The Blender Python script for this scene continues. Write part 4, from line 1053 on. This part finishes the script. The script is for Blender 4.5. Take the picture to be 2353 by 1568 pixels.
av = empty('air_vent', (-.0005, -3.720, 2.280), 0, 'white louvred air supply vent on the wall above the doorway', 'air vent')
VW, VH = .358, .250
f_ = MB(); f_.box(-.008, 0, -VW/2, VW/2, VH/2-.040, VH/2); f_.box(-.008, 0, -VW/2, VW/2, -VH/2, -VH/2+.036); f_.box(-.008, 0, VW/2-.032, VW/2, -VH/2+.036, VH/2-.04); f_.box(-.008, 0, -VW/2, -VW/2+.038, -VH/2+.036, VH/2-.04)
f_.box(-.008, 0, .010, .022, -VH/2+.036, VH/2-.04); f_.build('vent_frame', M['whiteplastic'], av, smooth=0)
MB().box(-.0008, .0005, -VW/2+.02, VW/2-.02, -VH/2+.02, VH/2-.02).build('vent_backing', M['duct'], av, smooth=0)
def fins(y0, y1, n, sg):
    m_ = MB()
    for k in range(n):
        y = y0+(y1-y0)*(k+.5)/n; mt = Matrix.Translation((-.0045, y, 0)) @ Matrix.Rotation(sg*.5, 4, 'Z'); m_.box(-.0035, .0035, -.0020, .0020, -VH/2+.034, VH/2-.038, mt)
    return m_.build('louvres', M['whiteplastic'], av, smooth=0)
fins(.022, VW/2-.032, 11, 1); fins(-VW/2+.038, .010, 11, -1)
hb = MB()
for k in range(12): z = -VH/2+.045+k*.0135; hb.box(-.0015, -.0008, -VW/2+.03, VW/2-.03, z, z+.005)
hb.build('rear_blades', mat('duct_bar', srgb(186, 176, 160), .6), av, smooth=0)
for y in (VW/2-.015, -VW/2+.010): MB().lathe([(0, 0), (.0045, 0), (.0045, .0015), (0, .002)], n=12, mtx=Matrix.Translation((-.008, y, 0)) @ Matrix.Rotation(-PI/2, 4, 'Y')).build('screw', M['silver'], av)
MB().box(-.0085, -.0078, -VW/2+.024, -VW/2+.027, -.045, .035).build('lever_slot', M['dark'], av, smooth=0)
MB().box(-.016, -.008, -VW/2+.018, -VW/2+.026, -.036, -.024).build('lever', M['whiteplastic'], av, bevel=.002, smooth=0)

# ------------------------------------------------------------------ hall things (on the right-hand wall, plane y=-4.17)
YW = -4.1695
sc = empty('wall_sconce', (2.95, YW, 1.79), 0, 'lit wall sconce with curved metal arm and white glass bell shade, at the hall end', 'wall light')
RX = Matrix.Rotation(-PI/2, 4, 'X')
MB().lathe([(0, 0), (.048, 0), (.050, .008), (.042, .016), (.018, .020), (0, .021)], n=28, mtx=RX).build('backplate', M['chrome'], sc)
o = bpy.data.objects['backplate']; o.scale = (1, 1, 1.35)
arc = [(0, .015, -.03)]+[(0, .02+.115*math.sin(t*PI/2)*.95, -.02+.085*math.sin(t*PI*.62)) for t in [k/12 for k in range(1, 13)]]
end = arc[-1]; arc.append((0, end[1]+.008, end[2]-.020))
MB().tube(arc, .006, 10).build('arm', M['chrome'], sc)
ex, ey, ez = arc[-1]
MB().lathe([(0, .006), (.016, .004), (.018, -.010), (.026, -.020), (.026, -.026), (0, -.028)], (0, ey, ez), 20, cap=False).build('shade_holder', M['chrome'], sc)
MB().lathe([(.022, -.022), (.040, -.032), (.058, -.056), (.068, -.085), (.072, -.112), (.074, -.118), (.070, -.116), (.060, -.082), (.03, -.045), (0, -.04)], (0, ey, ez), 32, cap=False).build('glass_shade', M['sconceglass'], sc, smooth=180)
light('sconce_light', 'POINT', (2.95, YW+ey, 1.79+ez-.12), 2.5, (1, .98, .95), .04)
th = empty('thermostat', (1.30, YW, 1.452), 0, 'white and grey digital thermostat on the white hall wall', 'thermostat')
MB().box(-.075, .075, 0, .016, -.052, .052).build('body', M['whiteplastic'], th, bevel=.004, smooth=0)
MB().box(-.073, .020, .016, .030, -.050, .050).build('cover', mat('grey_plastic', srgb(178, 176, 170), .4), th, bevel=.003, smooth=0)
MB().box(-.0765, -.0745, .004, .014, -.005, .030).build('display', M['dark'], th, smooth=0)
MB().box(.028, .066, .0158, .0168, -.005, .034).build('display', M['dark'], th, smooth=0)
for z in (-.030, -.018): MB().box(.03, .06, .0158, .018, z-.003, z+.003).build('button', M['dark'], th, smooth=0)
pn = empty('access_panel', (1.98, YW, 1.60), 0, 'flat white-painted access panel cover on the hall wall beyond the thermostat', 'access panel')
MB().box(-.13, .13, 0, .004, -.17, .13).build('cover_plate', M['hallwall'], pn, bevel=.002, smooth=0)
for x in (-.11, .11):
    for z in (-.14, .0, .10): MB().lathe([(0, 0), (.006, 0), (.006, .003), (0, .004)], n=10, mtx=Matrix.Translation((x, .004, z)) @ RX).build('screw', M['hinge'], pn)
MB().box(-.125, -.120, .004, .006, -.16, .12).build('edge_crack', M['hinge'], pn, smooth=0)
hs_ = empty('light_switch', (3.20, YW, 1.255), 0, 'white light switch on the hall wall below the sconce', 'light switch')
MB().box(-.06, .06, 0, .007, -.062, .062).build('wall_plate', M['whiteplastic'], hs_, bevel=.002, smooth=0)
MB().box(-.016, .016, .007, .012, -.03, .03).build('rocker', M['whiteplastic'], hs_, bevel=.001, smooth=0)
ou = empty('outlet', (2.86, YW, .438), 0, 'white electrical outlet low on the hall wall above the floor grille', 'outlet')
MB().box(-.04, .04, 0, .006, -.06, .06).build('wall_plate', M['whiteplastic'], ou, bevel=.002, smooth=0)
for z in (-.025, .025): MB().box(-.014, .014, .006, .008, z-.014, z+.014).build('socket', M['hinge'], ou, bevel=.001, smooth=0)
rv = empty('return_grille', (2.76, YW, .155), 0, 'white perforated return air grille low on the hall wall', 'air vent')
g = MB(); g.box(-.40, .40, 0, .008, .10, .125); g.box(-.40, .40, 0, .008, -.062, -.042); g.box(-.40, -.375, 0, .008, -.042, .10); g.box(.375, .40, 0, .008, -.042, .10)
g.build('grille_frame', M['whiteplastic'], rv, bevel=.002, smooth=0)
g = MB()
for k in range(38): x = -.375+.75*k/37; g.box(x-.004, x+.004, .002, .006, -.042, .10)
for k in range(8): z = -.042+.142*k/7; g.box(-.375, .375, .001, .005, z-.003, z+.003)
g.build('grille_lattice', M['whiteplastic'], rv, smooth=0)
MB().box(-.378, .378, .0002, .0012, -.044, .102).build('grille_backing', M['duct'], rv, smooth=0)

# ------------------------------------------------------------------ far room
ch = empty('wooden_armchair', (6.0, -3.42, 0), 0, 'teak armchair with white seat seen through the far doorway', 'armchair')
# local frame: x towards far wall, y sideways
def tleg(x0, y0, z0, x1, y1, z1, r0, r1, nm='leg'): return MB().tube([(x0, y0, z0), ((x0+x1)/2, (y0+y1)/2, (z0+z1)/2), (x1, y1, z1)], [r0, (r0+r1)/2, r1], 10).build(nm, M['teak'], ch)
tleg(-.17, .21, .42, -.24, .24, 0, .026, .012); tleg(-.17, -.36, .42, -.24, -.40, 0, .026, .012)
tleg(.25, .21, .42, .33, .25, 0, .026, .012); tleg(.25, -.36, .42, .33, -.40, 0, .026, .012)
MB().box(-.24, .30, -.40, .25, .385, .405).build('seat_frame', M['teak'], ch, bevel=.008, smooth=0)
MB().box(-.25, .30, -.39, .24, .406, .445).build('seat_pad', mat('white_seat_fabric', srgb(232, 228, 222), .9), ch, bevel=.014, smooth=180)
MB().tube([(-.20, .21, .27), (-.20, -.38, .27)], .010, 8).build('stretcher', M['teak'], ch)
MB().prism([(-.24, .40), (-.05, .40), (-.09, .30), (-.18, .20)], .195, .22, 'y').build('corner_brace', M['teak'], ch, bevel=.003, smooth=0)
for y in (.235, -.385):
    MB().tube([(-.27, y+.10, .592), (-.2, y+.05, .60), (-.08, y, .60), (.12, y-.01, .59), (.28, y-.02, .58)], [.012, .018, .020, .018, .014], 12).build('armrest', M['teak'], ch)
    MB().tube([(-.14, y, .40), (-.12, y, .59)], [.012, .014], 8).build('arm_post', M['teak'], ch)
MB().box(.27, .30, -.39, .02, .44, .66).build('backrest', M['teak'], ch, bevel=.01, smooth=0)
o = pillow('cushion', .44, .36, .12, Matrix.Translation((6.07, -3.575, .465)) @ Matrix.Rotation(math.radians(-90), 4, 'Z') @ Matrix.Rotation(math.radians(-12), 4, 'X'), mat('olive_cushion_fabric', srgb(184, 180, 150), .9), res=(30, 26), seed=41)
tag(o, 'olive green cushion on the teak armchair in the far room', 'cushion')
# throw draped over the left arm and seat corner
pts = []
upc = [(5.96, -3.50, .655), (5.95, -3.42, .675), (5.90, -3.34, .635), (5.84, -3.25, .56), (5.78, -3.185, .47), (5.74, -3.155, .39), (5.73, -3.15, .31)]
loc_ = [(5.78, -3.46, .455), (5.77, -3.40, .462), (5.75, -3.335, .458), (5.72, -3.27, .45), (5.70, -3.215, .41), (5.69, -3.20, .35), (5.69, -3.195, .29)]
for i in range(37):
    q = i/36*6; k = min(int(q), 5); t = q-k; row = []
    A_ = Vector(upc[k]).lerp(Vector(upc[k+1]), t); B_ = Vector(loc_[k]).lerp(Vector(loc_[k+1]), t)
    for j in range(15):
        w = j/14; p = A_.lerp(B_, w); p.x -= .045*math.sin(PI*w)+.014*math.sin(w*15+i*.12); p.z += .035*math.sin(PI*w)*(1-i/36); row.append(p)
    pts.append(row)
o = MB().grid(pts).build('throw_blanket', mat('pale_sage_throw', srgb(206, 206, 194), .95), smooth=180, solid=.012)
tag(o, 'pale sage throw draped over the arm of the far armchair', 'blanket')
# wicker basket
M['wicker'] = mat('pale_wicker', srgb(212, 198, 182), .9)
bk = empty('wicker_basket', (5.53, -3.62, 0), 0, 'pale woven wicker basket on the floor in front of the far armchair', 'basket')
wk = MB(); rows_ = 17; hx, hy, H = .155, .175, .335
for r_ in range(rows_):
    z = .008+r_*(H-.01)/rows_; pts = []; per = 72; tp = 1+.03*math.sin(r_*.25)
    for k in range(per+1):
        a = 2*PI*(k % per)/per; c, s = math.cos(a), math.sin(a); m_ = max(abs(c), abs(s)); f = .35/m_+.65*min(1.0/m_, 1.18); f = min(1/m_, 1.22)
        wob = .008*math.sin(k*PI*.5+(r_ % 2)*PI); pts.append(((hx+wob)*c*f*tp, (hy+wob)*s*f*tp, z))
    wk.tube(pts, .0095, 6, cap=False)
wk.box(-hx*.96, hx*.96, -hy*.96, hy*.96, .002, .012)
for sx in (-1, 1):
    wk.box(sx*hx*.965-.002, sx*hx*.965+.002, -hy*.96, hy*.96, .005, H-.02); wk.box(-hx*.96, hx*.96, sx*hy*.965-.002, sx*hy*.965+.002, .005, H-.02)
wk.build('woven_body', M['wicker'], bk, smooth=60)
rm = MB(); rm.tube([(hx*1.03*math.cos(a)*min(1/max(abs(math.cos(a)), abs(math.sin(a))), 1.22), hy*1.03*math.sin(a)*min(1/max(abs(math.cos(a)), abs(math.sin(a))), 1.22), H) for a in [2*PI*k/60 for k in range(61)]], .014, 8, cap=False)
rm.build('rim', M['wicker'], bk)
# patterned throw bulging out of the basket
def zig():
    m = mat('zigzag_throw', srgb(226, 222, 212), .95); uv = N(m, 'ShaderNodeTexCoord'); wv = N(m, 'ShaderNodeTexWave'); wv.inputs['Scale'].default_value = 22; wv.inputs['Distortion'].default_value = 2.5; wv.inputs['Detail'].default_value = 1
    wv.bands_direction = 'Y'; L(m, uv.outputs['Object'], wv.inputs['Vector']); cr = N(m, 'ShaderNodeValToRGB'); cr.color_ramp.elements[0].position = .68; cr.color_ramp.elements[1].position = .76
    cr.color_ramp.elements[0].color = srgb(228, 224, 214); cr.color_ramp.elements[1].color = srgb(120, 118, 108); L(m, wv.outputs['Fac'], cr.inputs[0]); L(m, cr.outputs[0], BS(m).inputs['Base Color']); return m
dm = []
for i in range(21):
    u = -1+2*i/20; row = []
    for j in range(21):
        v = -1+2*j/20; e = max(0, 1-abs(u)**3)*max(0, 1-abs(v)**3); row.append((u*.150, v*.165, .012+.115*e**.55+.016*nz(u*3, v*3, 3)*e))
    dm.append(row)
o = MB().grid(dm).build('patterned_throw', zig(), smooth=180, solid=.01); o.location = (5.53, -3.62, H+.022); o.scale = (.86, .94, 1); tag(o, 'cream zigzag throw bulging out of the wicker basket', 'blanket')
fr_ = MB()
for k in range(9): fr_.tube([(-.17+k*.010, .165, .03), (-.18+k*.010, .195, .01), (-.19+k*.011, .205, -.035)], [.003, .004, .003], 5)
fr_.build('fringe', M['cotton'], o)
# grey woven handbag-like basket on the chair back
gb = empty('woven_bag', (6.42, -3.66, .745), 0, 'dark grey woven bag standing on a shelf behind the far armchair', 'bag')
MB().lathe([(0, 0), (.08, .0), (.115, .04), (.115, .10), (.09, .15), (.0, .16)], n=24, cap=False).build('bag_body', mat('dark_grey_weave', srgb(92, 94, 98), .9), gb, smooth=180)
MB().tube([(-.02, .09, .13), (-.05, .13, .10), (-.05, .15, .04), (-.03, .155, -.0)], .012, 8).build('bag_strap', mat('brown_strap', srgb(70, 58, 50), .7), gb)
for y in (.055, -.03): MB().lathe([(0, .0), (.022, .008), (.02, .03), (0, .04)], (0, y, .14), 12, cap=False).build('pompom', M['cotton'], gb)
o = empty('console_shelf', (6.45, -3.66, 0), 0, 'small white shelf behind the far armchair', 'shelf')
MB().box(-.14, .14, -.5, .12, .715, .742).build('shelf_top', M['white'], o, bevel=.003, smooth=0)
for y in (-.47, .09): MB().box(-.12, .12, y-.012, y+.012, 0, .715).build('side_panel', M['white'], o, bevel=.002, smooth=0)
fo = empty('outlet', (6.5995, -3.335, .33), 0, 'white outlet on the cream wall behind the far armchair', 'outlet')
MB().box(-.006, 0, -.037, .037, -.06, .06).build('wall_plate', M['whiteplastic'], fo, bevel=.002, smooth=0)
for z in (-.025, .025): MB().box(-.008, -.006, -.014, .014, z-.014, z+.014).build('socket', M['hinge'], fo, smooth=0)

---+---

◆ **Exercise**:
Please write out the material word for word from its first line through the line holding "av, bevel=.002, smooth=0)", including both, and no line past it.

◆ **Task solution**:
The Blender Python script for this scene continues. Write part 4, from line 1053 on. This part finishes the script. The script is for Blender 4.5. Take the picture to be 2353 by 1568 pixels.
av = empty('air_vent', (-.0005, -3.720, 2.280), 0, 'white louvred air supply vent on the wall above the doorway', 'air vent')
VW, VH = .358, .250
f_ = MB(); f_.box(-.008, 0, -VW/2, VW/2, VH/2-.040, VH/2); f_.box(-.008, 0, -VW/2, VW/2, -VH/2, -VH/2+.036); f_.box(-.008, 0, VW/2-.032, VW/2, -VH/2+.036, VH/2-.04); f_.box(-.008, 0, -VW/2, -VW/2+.038, -VH/2+.036, VH/2-.04)
f_.box(-.008, 0, .010, .022, -VH/2+.036, VH/2-.04); f_.build('vent_frame', M['whiteplastic'], av, smooth=0)
MB().box(-.0008, .0005, -VW/2+.02, VW/2-.02, -VH/2+.02, VH/2-.02).build('vent_backing', M['duct'], av, smooth=0)
def fins(y0, y1, n, sg):
    m_ = MB()
    for k in range(n):
        y = y0+(y1-y0)*(k+.5)/n; mt = Matrix.Translation((-.0045, y, 0)) @ Matrix.Rotation(sg*.5, 4, 'Z'); m_.box(-.0035, .0035, -.0020, .0020, -VH/2+.034, VH/2-.038, mt)
    return m_.build('louvres', M['whiteplastic'], av, smooth=0)
fins(.022, VW/2-.032, 11, 1); fins(-VW/2+.038, .010, 11, -1)
hb = MB()
for k in range(12): z = -VH/2+.045+k*.0135; hb.box(-.0015, -.0008, -VW/2+.03, VW/2-.03, z, z+.005)
hb.build('rear_blades', mat('duct_bar', srgb(186, 176, 160), .6), av, smooth=0)
for y in (VW/2-.015, -VW/2+.010): MB().lathe([(0, 0), (.0045, 0), (.0045, .0015), (0, .002)], n=12, mtx=Matrix.Translation((-.008, y, 0)) @ Matrix.Rotation(-PI/2, 4, 'Y')).build('screw', M['silver'], av)
MB().box(-.0085, -.0078, -VW/2+.024, -VW/2+.027, -.045, .035).build('lever_slot', M['dark'], av, smooth=0)
MB().box(-.016, -.008, -VW/2+.018, -VW/2+.026, -.036, -.024).build('lever', M['whiteplastic'], av, bevel=.002, smooth=0)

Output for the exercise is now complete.